If you allow me to speak directly, you stand in Joseph Smith's place. Each and every reader of the Book of Mormon has been invited to unearth an ancient record from beneath the built-up earth of time, and while it may take years of patience to actually be in a place to comprehend its teachings, we can all eventually begin the arduous task of translating it. By using the twin interpreters of love and faith, you can slowly begin to peel back the seemingly objectionable surface, until you finally stare face-to-face with what lies within. And what lies within is glorious. Beneath each and every flaw lies pure goodwill, incommensurable truth, and above all, the blazing fire of love. But this fire does not stay put. Its embers constantly fly out to those in its presence, and when you behold it in even portion of its glory, it will captivates you with an erupting flame. Soon after everything catches fire, and you will begin to see in everything the brilliant love of God's heaven. Everyone around you will become nobler, each and every idea will contain more truth, and even the very colors surrounding you will shine will a brightness you haven't seen since the days of your childhood. 

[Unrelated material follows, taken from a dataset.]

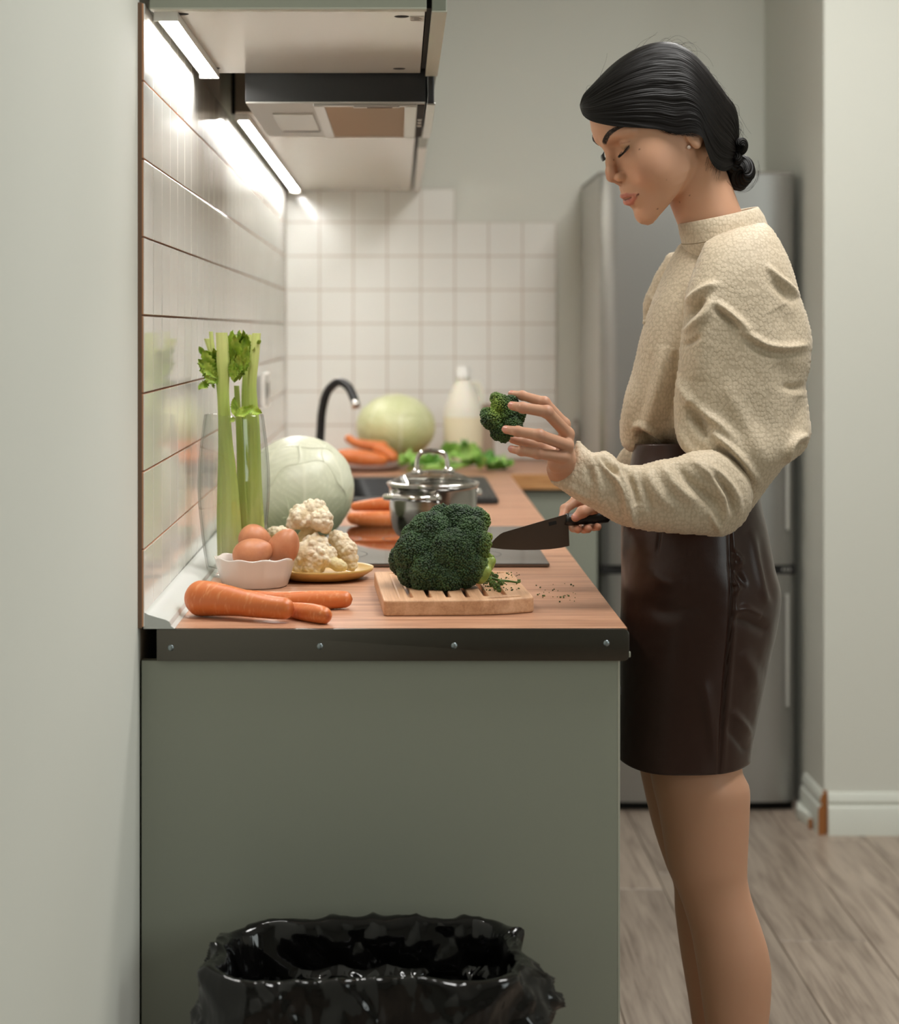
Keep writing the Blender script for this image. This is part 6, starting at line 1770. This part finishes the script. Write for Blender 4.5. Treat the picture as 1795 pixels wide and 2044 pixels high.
# near puff sleeve
SLV = [(1532, 448), (1562, 492), (1582, 540), (1596, 590), (1612, 636), (1620, 677), (1617, 728), (1609, 768), (1616, 826), (1618, 862), (1610, 893), (1592, 912), (1569, 926), (1548, 952), (1527, 980), (1505, 1010), (1484, 1030), (1470, 1000), (1452, 965), (1424, 938), (1392, 916), (1368, 900), (1353, 879), (1346, 840), (1347, 801), (1351, 765), (1355, 729), (1358, 690), (1366, 640), (1368, 602), (1375, 570), (1388, 532), (1400, 505), (1411, 483), (1450, 464), (1496, 450)]
DS = 2.86
def w0s(x, y): return 26 * np.exp(-np.clip(y - 450, 0, 999) / 70) - 8 * np.clip((y - 500) / 300, 0, 1) - 22 * (1 + np.tanh((y - 880) / 45))
sf = lump(field(SLV), 1.30, w0s, 120)
sl_folds = [([(1372, 606), (1392, 590), (1412, 576), (1432, 566)], 8, 8), ([(1378, 632), (1396, 612), (1408, 596)], 7, -9), ([(1368, 664), (1388, 650), (1412, 628), (1424, 600)], 9, 7), ([(1362, 690), (1384, 682), (1402, 672)], 5, -5),
            ([(1432, 604), (1456, 622), (1480, 644), (1500, 660)], 7, 6), ([(1426, 616), (1452, 636), (1476, 654)], 6, -5), ([(1478, 656), (1510, 678), (1540, 692), (1580, 694), (1612, 688)], 8, 6), ([(1490, 676), (1520, 696), (1560, 706), (1600, 702)], 9, -5),
            ([(1530, 530), (1556, 556), (1578, 574), (1596, 590)], 6, 6), ([(1540, 560), (1562, 580), (1590, 604)], 10, -5), ([(1560, 610), (1580, 650), (1590, 690)], 26, -5), ([(1560, 720), (1576, 750), (1580, 780)], 22, -5),
            ([(1354, 760), (1376, 800), (1404, 826), (1440, 850), (1470, 884)], 10, 7), ([(1372, 806), (1396, 838), (1420, 868)], 13, -13), ([(1352, 850), (1372, 890), (1402, 912), (1440, 944), (1466, 976)], 9, 6),
            ([(1408, 850), (1436, 876), (1470, 906), (1500, 940), (1516, 968)], 8, 7), ([(1430, 890), (1456, 914), (1486, 944)], 10, -8), ([(1450, 770), (1480, 830), (1510, 880), (1530, 930)], 18, 4),
            ([(1612, 868), (1588, 880), (1576, 900), (1570, 924)], 7, 8), ([(1612, 884), (1598, 898), (1586, 910)], 8, -10), ([(1600, 790), (1596, 830), (1584, 866)], 16, -5), ([(1610, 770), (1588, 776), (1564, 770)], 8, -5),
            ([(1420, 560), (1400, 690), (1392, 760)], 24, 5), ([(1440, 930), (1470, 958), (1490, 992)], 6, 5)]
V, Fc = garment(sf, (1325, 425, -150), (1640, 1050, 165), 2.7, DS, sl_folds, 2.2, 0.012, 0.5, 5)
obj('sleeve', V, Fc, M_blouse, blouse)
# near forearm of the blouse, open at the cuff
FAR = [(1153, 880), (1166, 891), (1184, 904), (1208, 901), (1224, 911), (1240, 925), (1277, 929), (1321, 919), (1352, 913), (1392, 900), (1440, 905), (1490, 945), (1503, 990), (1490, 1032), (1472, 1054), (1452, 1066), (1430, 1069), (1390, 1066), (1330, 1062), (1287, 1057), (1242, 1047), (1208, 1030), (1180, 1012), (1150, 996), (1118, 974), (1098, 961), (1112, 955), (1130, 940), (1144, 914)]
DF = 2.775
def w0f(x, y): return (x - 1300) * 0.17 - 4
ffd = lump(field(FAR), 1.55, w0f, 80)
def fcuff(p):
    d = ffd(p)
    hole = cone(p, (1104, 904, w0f(1120, 0) + 4), (1158, 944, w0f(1165, 0) + 4), 31, 22)
    return smax(d, -hole, 3.0)
fa_folds = [([(1190, 910), (1206, 935), (1232, 962), (1246, 990), (1252, 1030)], 6, 7), ([(1200, 912), (1222, 938), (1236, 948)], 7, -6), ([(1224, 920), (1240, 950), (1256, 985), (1262, 1030), (1270, 1052)], 7, 7), ([(1248, 935), (1262, 970), (1270, 1010)], 9, -7),
            ([(1172, 905), (1190, 940), (1196, 975), (1190, 1005)], 10, 3), ([(1176, 930), (1180, 965)], 8, -3), ([(1320, 925), (1340, 958), (1366, 985), (1392, 1002)], 12, 6), ([(1346, 924), (1370, 955), (1402, 985), (1428, 1010)], 11, -6),
            ([(1290, 935), (1302, 965), (1322, 995), (1350, 1020)], 12, 4), ([(1276, 940), (1290, 985), (1300, 1020)], 9, -4), ([(1380, 918), (1412, 945), (1440, 980), (1450, 1020), (1436, 1056)], 8, 7), ([(1400, 920), (1440, 950), (1470, 990), (1476, 1030)], 8, 6),
            ([(1424, 950), (1452, 985), (1462, 1020)], 8, -8), ([(1390, 970), (1420, 1000), (1434, 1034)], 13, -5), ([(1440, 1064), (1426, 1040), (1418, 1020)], 6, 4), ([(1120, 970), (1145, 978), (1180, 1000)], 8, 3)]
V, Fc = garment(fcuff, (1080, 862, -140), (1515, 1085, 130), 2.5, DF, fa_folds, 2.0, 0.02, 0.6, 9)
obj('sleeve', V, Fc, M_blouse, blouse)
# far puff sleeve and its forearm
FSL = [(1340, 505), (1324, 524), (1310, 546), (1298, 572), (1288, 596), (1284, 618), (1286, 640), (1292, 662), (1300, 700), (1320, 770), (1360, 820), (1420, 820), (1450, 700), (1440, 580), (1400, 500)]
V, Fc = garment(lump(field(FSL), 1.0, lambda x, y: 0 * x, 80), (1265, 480, -95), (1475, 845, 95), 3.2, 3.13, [([(1296, 590), (1306, 600), (1318, 596)], 5, 4), ([(1290, 620), (1302, 628), (1312, 624)], 5, -4)], 1.8, 0.02, 0.3, 12)
obj('sleeve', V, Fc, M_blouse, blouse)
FF2 = [(1290, 860), (1262, 890), (1246, 896), (1236, 908), (1228, 925), (1222, 950), (1212, 985), (1222, 1008), (1250, 1008), (1290, 970), (1340, 920), (1360, 860), (1330, 830)]
V, Fc = garment(lump(field(FF2), 1.25, lambda x, y: 0 * x, 70), (1195, 815, -80), (1380, 1025, 80), 3.0, 3.05, [], 1.8, 0.02, 0.4, 15)
obj('sleeve', V, Fc, M_blouse, blouse)
# stand collar
n = 96; th = np.linspace(0, 2 * pi, n, endpoint=False)
def cring(x0, y0, x1, y1, dp, dip, d, f=1.0):
    c = np.array([(x0 + x1) / 2, (y0 + y1) / 2]); h = np.array([(x1 - x0) / 2, (y1 - y0) / 2]) * f
    px = c[0] + h[0] * np.cos(th); py = c[1] + h[1] * np.cos(th) + dip * np.sin(th); w_ = -dp * np.sin(th) * f
    dd = d + w_
    return np.stack([(px - VX) * dd / F, dd, CZ - (py - VY) * dd / F], 1)
rg = [cring(1372, 512, 1534, 470, .066, 6, HD + .02), cring(1364, 497, 1536, 458, .070, 6, HD + .02), cring(1361, 486, 1533, 448, .067, 8, HD + .02), cring(1356, 466, 1526, 430, .063, 5, HD + .02), cring(1353, 448, 1515, 414, .061, 3, HD + .02), cring(1354.5, 446, 1513, 412.5, .0595, 3, HD + .02), cring(1357, 448, 1511, 415, .0575, 3, HD + .02), cring(1362, 475, 1518, 440, .058, 4, HD + .02)]
V, Fc = ringloft(rg)
obj('collar', V, [f[::-1] for f in Fc], M_blouse, blouse)
V, Fc = ringloft([cring(1360.4, 487.2, 1533.6, 449.2, .0675, 8, HD + .02), cring(1360.0, 486, 1534, 448, .0682, 8, HD + .02), cring(1360.4, 485, 1533.4, 447, .0674, 8, HD + .02)])
obj('collar_seam', V, [f[::-1] for f in Fc], mat('seam_shade', srgb(150, 132, 106), 0.8), blouse)

# ---- skirt
DK = 2.975
rows = [(886, 1266, 1500, 150), (900, 1264, 1502, 152), (930, 1258, 1508, 160), (1000, 1245, 1519, 195), (1056, 1240, 1532, 215), (1133, 1240, 1547, 228), (1186, 1240, 1560, 232), (1240, 1238, 1555, 232), (1337, 1233, 1534.5, 228), (1429, 1230, 1517, 222), (1490, 1228, 1505, 218), (1532, 1227, 1500, 214)]
rows = np.array(rows, float); NR, NA = 150, 260
yy = np.linspace(rows[0, 0], rows[-1, 0], NR)
iv = lambda k: np.interp(yy, spline(rows[:, [0, k]], 400)[:, 0], spline(rows[:, [0, k]], 400)[:, 1])
L_, R2, W_ = iv(1), iv(2), iv(3)
th2 = np.linspace(0, 2 * pi, NA, endpoint=False)
ex = 2.5
cx_ = np.sign(np.cos(th2)) * np.abs(np.cos(th2)) ** (2 / ex); sx_ = np.sign(np.sin(th2)) * np.abs(np.sin(th2)) ** (2 / ex)
PX = (L_ + R2)[:, None] / 2 + (R2 - L_)[:, None] / 2 * cx_; WW = -W_[:, None] * 0.78 * sx_
tt2 = np.linspace(0, 1, NR)[:, None]
PY = yy[:, None] + (16 * np.clip(sx_, 0, 1) + 6 * np.clip(cx_, -1, 1) * 0)[None] * tt2 ** 3 - (30 * np.clip(-cx_, 0, 1) ** 3 + 14 * np.clip(cx_, 0, 1) ** 4)[None] * tt2 ** 4 + 0 * PX
Vs = np.stack([PX, PY, WW], -1).reshape(-1, 3); Fk = grid_faces(NR, NA, False, True)
Nk = normals(Vs, Fk); cen3 = np.stack([np.repeat((L_ + R2) / 2, NA), Vs[:, 1], 0 * Vs[:, 1]], 1)
if ((Vs - cen3) * Nk).sum() < 0: Nk = -Nk
sk_f = [([(1456, 1040), (1459, 1120), (1461, 1180), (1456, 1260), (1449, 1340), (1441, 1440), (1434, 1548)], 3.0, -4.5), ([(1462, 1040), (1466, 1120), (1468, 1180), (1463, 1260), (1457, 1340), (1449, 1440), (1442, 1548)], 6, 2.5),
        ([(1318, 1058), (1314, 1086), (1311, 1104)], 2.5, -3), ([(1462, 1100), (1478, 1118), (1472, 1132)], 5, 5), ([(1462, 1160), (1474, 1170), (1468, 1186)], 4, 5), ([(1462, 1128), (1476, 1150), (1490, 1170)], 7, -4), ([(1466, 1222), (1490, 1216), (1520, 1230)], 7, 4), ([(1466, 1236), (1494, 1240), (1530, 1260)], 10, -4),
        ([(1500, 1060), (1512, 1130), (1530, 1200)], 9, 4), ([(1520, 1080), (1534, 1150), (1544, 1200)], 8, -3.5), ([(1480, 1300), (1500, 1340), (1510, 1380)], 14, 3), ([(1404, 1360), (1420, 1440), (1430, 1520)], 12, 3), ([(1460, 1420), (1485, 1450), (1500, 1470)], 9, 4), ([(1452, 1450), (1476, 1480), (1490, 1500)], 8, -3),
        ([(1300, 1140), (1330, 1160), (1370, 1165)], 16, 3), ([(1280, 1200), (1330, 1220), (1400, 1210)], 18, -3)]
Vs = strokes(Vs, Nk, sk_f)
Vs = Vs + Nk * (1.6 * fbm(Vs, 0.013, 3))[:, None]
Vi = Vs - Nk * 3.0
Vall = np.vstack([Vs, Vi])
nV = len(Vs); hem = np.array([[(NR - 1) * NA + j, (NR - 1) * NA + (j + 1) % NA, nV + (NR - 1) * NA + (j + 1) % NA, nV + (NR - 1) * NA + j] for j in range(NA)])
wst = np.array([[j, nV + j, nV + (j + 1) % NA, (j + 1) % NA] for j in range(NA)])
Fall = np.vstack([Fk, Fk[:, ::-1] + nV, hem[:, ::-1], wst[:, ::-1]])
M_lea, nt, b = newmat('brown_leather')
b.inputs['Base Color'].default_value = srgb(54, 33, 26); b.inputs['Roughness'].default_value = 0.31; b.inputs['Specular IOR Level'].default_value = 0.38
co = nt.nodes.new('ShaderNodeTexCoord'); vo = nt.nodes.new('ShaderNodeTexVoronoi'); bp = nt.nodes.new('ShaderNodeBump')
vo.inputs['Scale'].default_value = 700; bp.inputs['Strength'].default_value = 0.10; bp.inputs['Distance'].default_value = 0.0004
nt.links.new(co.outputs['Object'], vo.inputs['Vector']); nt.links.new(vo.outputs['Distance'], bp.inputs['Height']); nt.links.new(bp.outputs[0], b.inputs['Normal'])
obj('skirt', w2d(Vall[:, 0], Vall[:, 1], Vall[:, 2], DK), Fall, M_lea, woman)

That's that. I've actually decided that this will be the last post in this series, as opposed to the three that I tentatively promised you. But before I go, I'd like to say a few words to you in summary.

If you learn to have faith in the Book of Mormon despite all its imperfections, you can better see past the imperfections of all things. This wondrous work of scripture is a perfect laboratory, a remarkable training ground in which you can fearlessly grow the seed of your faith until it blossoms into a veritable Tree of Life. But with faith comes love.   By embracing the strange and the unknowable, the arms of your love can reach even farther than you can see with your eyes. In fact, the Book of Mormon will teach you not only how to extend your love to the unkown reaches of the world, but also to that strangest thing of all - yourself. 

I bear your my testimony that the Book of Mormon is true. While it may seem strange and needlessly complicated, it conceals within it a roadmap to the eternties, not only in the hereafter, but in each and every moment. It is the iron rod, and by clinging to it through the darkness of doubt and temptation, it can lead you straight to the source of all good and truth: the love of God. I have tasted this love. As such, I can testify to you that it is greater than all things, for it not only burns brightly beneath this book's pages, but in your heart, and in the eyes of each and every one of God's children.

I am suddenly inspired to offer a challenge to you, the reader: if you love only what you can see with your eyes, or if you fear and despise what is strange or unknown, I invite you to step out of your comfort zone. Read the Book of Mormon, and if you encounter something that  rubs you the wrong way, bring it to God. Either vocally or in your heart, bring the contention you feel to Him, and He will turn it to peace, love, and openness. By doing this you will learn to love without prejudice all that is good and true. You will face the obscurity of fear and hatred, and you will find that it suddenly turns into the brilliance of love.

This I testify in the name of Jesus Christ. Amen.

1 comment:

  1. This is so true and so beautiful. I love this idea of us acting as proxy Joseph Smiths, unearthing and translating the ancient record for ourselves. It goes back to one of your other points in a more recent post, that Mormonism is all about these eternal connections things and people have to each other. The Book of Mormon invites us to explore that connection through this proxy work of personal translation of the text, if you will. The more we study it the more connections we can find in it and in us to all things. This is so true!